• Set exercise:
Reproduce this listing in full.

• Material supplied:
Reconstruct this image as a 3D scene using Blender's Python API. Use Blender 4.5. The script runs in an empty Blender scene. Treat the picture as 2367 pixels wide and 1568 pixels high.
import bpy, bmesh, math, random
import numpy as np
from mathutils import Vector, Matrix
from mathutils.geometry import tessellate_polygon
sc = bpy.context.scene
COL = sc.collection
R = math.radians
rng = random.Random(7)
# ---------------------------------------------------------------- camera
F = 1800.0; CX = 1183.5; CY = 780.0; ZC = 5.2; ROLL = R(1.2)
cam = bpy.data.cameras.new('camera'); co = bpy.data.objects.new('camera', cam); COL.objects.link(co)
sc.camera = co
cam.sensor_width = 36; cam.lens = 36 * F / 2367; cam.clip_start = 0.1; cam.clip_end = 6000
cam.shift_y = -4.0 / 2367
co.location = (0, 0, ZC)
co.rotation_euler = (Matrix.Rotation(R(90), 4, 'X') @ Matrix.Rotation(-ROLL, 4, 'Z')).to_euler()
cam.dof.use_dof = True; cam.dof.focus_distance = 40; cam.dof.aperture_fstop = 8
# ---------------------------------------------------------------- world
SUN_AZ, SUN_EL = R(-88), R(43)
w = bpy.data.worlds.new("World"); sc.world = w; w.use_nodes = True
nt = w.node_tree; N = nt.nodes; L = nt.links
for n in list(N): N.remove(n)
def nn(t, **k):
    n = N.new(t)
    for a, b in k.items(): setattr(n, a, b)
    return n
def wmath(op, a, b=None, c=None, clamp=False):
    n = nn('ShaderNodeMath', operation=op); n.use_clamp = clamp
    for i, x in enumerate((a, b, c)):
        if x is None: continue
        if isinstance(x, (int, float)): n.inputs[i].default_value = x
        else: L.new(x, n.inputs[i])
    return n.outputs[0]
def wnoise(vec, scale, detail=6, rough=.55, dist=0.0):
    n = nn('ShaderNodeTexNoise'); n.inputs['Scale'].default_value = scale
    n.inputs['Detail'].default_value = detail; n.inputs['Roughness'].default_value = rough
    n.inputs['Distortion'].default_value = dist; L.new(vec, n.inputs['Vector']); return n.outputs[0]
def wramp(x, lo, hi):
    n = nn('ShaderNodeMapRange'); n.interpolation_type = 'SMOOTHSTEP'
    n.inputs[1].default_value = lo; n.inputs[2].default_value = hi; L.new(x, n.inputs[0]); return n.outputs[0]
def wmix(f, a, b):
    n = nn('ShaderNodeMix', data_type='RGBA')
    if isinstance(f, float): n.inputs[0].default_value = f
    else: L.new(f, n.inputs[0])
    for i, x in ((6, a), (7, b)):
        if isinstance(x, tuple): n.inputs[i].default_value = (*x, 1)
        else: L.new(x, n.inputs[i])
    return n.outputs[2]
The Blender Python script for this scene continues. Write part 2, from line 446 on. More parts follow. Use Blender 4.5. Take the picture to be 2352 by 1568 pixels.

• Exercise result:
Reconstruct this image as a 3D scene using Blender's Python API. Use Blender 4.5. The script runs in an empty Blender scene. Treat the picture as 2367 pixels wide and 1568 pixels high.
import bpy, bmesh, math, random
import numpy as np
from mathutils import Vector, Matrix
from mathutils.geometry import tessellate_polygon
sc = bpy.context.scene
COL = sc.collection
R = math.radians
rng = random.Random(7)
# ---------------------------------------------------------------- camera
F = 1800.0; CX = 1183.5; CY = 780.0; ZC = 5.2; ROLL = R(1.2)
cam = bpy.data.cameras.new('camera'); co = bpy.data.objects.new('camera', cam); COL.objects.link(co)
sc.camera = co
cam.sensor_width = 36; cam.lens = 36 * F / 2367; cam.clip_start = 0.1; cam.clip_end = 6000
cam.shift_y = -4.0 / 2367
co.location = (0, 0, ZC)
co.rotation_euler = (Matrix.Rotation(R(90), 4, 'X') @ Matrix.Rotation(-ROLL, 4, 'Z')).to_euler()
cam.dof.use_dof = True; cam.dof.focus_distance = 40; cam.dof.aperture_fstop = 8
# ---------------------------------------------------------------- world
SUN_AZ, SUN_EL = R(-88), R(43)
w = bpy.data.worlds.new("World"); sc.world = w; w.use_nodes = True
nt = w.node_tree; N = nt.nodes; L = nt.links
for n in list(N): N.remove(n)
def nn(t, **k):
    n = N.new(t)
    for a, b in k.items(): setattr(n, a, b)
    return n
def wmath(op, a, b=None, c=None, clamp=False):
    n = nn('ShaderNodeMath', operation=op); n.use_clamp = clamp
    for i, x in enumerate((a, b, c)):
        if x is None: continue
        if isinstance(x, (int, float)): n.inputs[i].default_value = x
        else: L.new(x, n.inputs[i])
    return n.outputs[0]
def wnoise(vec, scale, detail=6, rough=.55, dist=0.0):
    n = nn('ShaderNodeTexNoise'); n.inputs['Scale'].default_value = scale
    n.inputs['Detail'].default_value = detail; n.inputs['Roughness'].default_value = rough
    n.inputs['Distortion'].default_value = dist; L.new(vec, n.inputs['Vector']); return n.outputs[0]
def wramp(x, lo, hi):
    n = nn('ShaderNodeMapRange'); n.interpolation_type = 'SMOOTHSTEP'
    n.inputs[1].default_value = lo; n.inputs[2].default_value = hi; L.new(x, n.inputs[0]); return n.outputs[0]
def wmix(f, a, b):
    n = nn('ShaderNodeMix', data_type='RGBA')
    if isinstance(f, float): n.inputs[0].default_value = f
    else: L.new(f, n.inputs[0])
    for i, x in ((6, a), (7, b)):
        if isinstance(x, tuple): n.inputs[i].default_value = (*x, 1)
        else: L.new(x, n.inputs[i])
    return n.outputs[2]
The Blender Python script for this scene continues. Write part 2, from line 446 on. More parts follow. Use Blender 4.5. Take the picture to be 2352 by 1568 pixels.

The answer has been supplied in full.